Developer$ have for some time, owned the City and they do what they want. The city council never gets in there way. This protected wild life refuge used to be in the county. Now it's in city limits and all the councilmen think of is their wallets and they don't give a damn about wild life, the ecology or those people who appreciate wild life.
Move a wetland? What are they going to do, put up a sign in bird language to tell the birds where their new site is? Frogs and turtles have already disappeared from this site. Even opossums are becoming rare and coyotes have had to come into the city to forage for food. Soon they will be driven out also.

Land developer$ have destroyed our way of life in the town of Maize. Our rustic little semi-rural town in now a hub of development for Wichita.
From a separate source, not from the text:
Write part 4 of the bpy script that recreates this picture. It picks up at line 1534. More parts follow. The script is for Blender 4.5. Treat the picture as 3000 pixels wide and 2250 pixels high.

Their motto is "use every piece of land possible." They've actually said that.







One thing we still have are the rats and skunks who run our city.



As reported in The Wichita Eagle, Mar. 21, 2007:

City OKs wetland development
Council members vote to allow construction -- if the U.S. Army Corps of Engineers approves.
BY BRENT D. WISTROM
The Wichita Eagle
If the U.S. Army Corps of Engineers says it's OK to build a Lowe's Home Improvement store on federally protected wetlands, the city will pay half the cost of relocating the wetlands.
That's an estimated $1.7 million worth of designing, digging and developing.
If the Corps denies the development, the city will have to pay for the developers' $65,000 drainage study -- an analysis the city may need someday anyway.
That's the taxpayers' side of an agreement the City Council approved Tuesday.
The 4-2 vote allows developers to build the Lowe's store, several restaurants and other stores on the wetlands east of Maize Road and south of 29th Street North.
The development will also extend to the west side of Maize Road, where there are no federally protected wetlands.